Пространство литературного воображения, промежуточное и непредсказуемо контактное, интригует не только читателей, но и самих литераторов. Фактически о нем рассуждает уже Генри Филдинг, сравнивая роман с зеркалом, которое предъявляется «тысячам, в тишине их кабинетов, чтобы они могли узреть свое уродство и постарались бы от него избавиться, – и таким образом, претерпев тайное унижение, избегли бы публичного срама»[112]. Читая в уединении личного «кабинета», каждый прекрасно сознает, что в сходном с ним положении одновременно пребывают «тысячи» других людей. Созерцание себя и суждение о себе неотделимы от созерцания другого и суждения о далеком, интимность и публичность подразумевают друг друга. Тот же механизм в еще более драматической форме демонстрирует бодлеровская миниатюра «Зеркало», написанная спустя сто с лишним лет после «Джозефа Эндрюса». Она представляет собой диалог неизвестных в некоем интерьере – по-видимому, городском и общедоступном, поскольку он допускает спонтанный контакт незнакомцев:
Входит уродливый человек и смотрит на себя в зеркало.

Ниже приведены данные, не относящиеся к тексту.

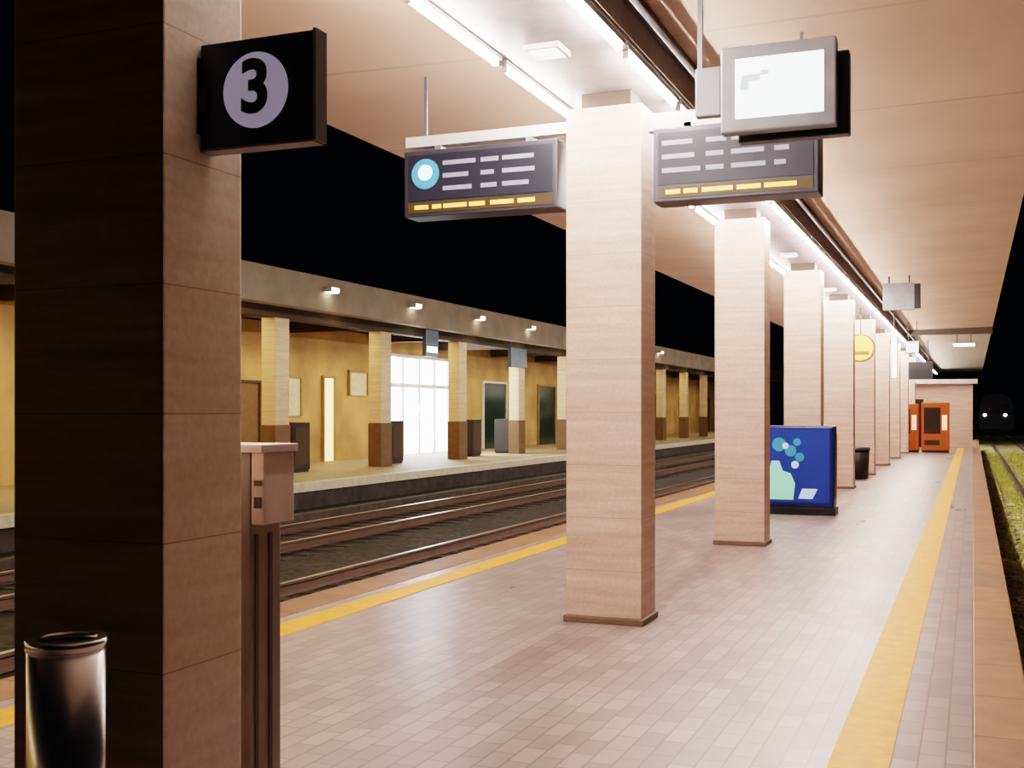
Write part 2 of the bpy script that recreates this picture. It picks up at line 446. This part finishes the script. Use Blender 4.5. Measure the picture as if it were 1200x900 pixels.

– Зачем вы смотритесь в зеркало, если то, что вы там видите, явно не доставляет вам удовольствия?
Уродец отвечает мне:
– Милостивый государь, согласно бессмертным принципам восемьдесят девятого года, все люди равны в своих правах; следовательно, я имею право смотреться в зеркало, а что до удовольствия или неудовольствия, это уж пусть останется на моей совести.
С позиции здравого смысла я был, без сомнения, прав; но, с точки зрения закона, и он не был так уж неправ[113].
«Бессмертные принципы» абстрактного равенства человеческих единиц подразумевают право каждого соотноситься с собственным образом – призрачным двойником, глядящим из поверхности зеркала-текста. Эта точка зрения у Бодлера противопоставлена натуральности здравого смысла – естественной, «частной» реакции удовольствия/неудовольствия, одобрения/порицания. Судить с уверенностью о превосходстве той или другой «позиции» ситуация не дает оснований – и сказать, кто есть кто в разыгрываемом диалоге, также не представляется возможным. Нетрудно предположить, что урод перед зеркалом – это вариант типического «буржуазного человека», вроде аптекаря Оме. Но… может быть, на ригориста Оме больше похож как раз его оппонент, заглядывающий, кстати, в то же зеркало? Скорее всего, здесь развертывается неразрешимый спор с самим собой внутренне расщепленного «современного» субъекта – и читатель не только волен, но даже обязан этот спор продолжить. Что, собственно, и есть – литература.
Романное чтение предполагает сложно устроенную, экспериментальную игру, от участников которой требуется развитое «ролевое воображение». С точки зрения читателя, происходит примерно следущее: некто (повествователь, которого, как правило, трудно себе представить, хотя контакт с ним на уровне текста непосредственен и интимен) рассказывает мне историю, явно вымышленную кем-то (автором, сочинителем, о чьих мотивациях и намерениях, никогда не заявленных прямо, я могу лишь догадываться), о ком-то, чье существование я принимаю как условно-реальное. Частичное отождествление читающего сразу с несколькими виртуальными субъектами осуществляется в разных плоскостях и на разных основаниях. Для человека, не принадлежащего литературной культуре, это кунштюк крайне странный и непонятного назначения[114]; для человека, уже в ней освоившегося, – привычная дисциплина и источник тонких наслаждений.